Agenda item

QUARTERLY PERFORMANCE REPORT

Minutes:

4.1           The Tri-Borough Director of Treasury and Pensions presented to the Committee with an update on the performance of the fund and that the market value of investments had decreased by £37m to £1.691bn over the quarter to 30 September 2022 with the Fund returning -1.8% net of fees. The Fund underperformed the benchmark by -0.4% net of fees, with the equity mandates and fixed income portfolios being the main detractors. This underperformance continues to be driven by the continued heightened inflationary concerns, alongside the supply chain disruption caused by the war in Ukraine and lockdown measures in China.

 

4.2      It was explained that this underperformance was partially offset by the outperformance of the benchmarks within the Abrdn Long Lease Property fund, Quinbrook Renewable Infrastructure fund and the Pantheon Global Infrastructure.
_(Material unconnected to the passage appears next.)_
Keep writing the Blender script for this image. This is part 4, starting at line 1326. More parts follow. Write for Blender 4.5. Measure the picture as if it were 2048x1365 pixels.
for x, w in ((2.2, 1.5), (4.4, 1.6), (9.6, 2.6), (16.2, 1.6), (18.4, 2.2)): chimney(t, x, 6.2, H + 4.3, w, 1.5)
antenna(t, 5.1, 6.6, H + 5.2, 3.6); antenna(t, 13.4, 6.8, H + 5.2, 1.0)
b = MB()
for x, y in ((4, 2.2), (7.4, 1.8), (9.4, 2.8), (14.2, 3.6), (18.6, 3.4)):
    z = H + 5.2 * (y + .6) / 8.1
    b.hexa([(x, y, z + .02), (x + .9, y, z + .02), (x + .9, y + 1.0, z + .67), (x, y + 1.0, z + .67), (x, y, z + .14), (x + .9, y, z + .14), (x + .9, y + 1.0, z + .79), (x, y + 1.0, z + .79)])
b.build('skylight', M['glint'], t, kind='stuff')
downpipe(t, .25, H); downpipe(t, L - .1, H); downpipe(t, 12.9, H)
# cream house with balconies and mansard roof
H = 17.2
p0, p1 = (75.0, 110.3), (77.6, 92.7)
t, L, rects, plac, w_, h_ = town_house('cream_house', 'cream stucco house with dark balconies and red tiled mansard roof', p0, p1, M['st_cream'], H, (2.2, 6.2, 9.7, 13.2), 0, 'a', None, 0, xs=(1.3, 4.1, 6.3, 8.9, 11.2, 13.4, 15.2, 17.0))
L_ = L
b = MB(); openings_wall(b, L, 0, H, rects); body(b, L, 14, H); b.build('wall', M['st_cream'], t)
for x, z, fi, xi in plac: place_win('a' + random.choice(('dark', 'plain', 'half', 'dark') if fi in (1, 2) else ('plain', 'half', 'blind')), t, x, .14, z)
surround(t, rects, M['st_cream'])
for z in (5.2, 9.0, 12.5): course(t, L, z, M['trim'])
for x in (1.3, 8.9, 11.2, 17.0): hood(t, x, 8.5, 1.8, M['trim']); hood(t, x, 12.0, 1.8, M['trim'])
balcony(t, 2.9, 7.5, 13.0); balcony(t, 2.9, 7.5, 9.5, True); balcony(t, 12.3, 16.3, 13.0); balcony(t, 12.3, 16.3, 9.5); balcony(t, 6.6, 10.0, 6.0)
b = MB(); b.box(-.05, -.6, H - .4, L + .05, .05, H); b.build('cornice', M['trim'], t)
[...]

These outperformed their individual benchmarks by 9.7%, 13.5% and 7.8% net of fees respectively.

 

4.3      Over the 12-month period to 30 September 2022, the Fund underperformed its benchmark net of fees by -3.8% returning -11.5%. This underperformance can be largely attributed to the Baillie Gifford (LCIV) Global Alpha Growth mandate, with the large-cap growth stock bias providing detrimental as investors sought safety in value-oriented parts of the market.

 

4.4      The Committee was informed that the Abrdn long lease property fund has again performed strongly over the one-year period, with an 28.2% outperformance of its benchmark net of fees. Pantheon Infrastructure fund, Quinbrook Renewables and Macquaire Renewables Infrastructure mandate have returned 37.3%, 23.7% and 23.7% net of fees, respectively.

 

4.5      The Tri-Borough Director of Treasury and Pensions noted that Deloitte continues to rate the fund managers favourably. However, a meeting was held between Deloitte and the senior management of Baillie Gifford to discuss the Baillie Gifford Global Alpha underperformance. Deloitte remains content that the manager continues to maintain its investment philosophy and Deloitte will continue to monitor the performance of the fund.

 

4.6      During August 2022, a decision was taken to note the investment policy of the London CIV Global Equity Quality fund. The revised policy states:

- Formalise the objective of achieving a lower greenhouse gas emissions intensity than the MSCI All Country World Index; and

- Extend fossil fuel and related omissions and introduce a GHG emissions intensity filter.

 

4.7      At the previous Committee meeting in October, the Committee elected to transition the Fund’s holding within the London CIV (Baillie Gifford) Global Alpha Equity  mandate into the BG Paris-Aligned version. The transition took place on 5 December 2022.

 

4.8      The Committee were further informed that the overall funding level has risen from 99% in 2019 to 128% in 2022, with the main drivers for this improvement being the significant investment returns and additional deficit         recovery payments received from the Council.

 

4.9      The position of the asset allocation was explained to the Committee, with the situation as follows: 60% in assets within equities, 19% in fixed income, 6% in renewable infrastructure, 5% within infrastructure, 5% within property and 5% to affordable and socially supported housing.

 

4.10    The Committee was informed of the value of the Fund LCIV assets being £839m, which represents 50% of Westminster’s investment assets. A further £358m continues to benefit from reduced management fees, through Legal and General having reduced its management fees to match those available through the LCIV.

 

4.11    The Committee noted that although recent performance represents an underperformance of the fund, many LGPS had suffered this, and Westminster Council is not an exception.

 

4.12    The Committee asked for confirmation from the Tri-Borough Director of Treasury and Pensions to confirm the Fund’s holdings within BG Alpha Fund had been transitioned into the BG Paris-Aligned version, and this was confirmed as having taken place on the 5th of December 2022.

 

RESOLVED:

 

4.13    The Committee noted the performance of the investments.

 

4.14    The Committed approved that Appendices 2 and 3 to this report are not for publication on the basis that they contain information relating to the financial or business affairs of any particular person (including the authority holding that information) as set out in paragraph 3 of Schedule 12A of the Local Government Act 1972 (as amended).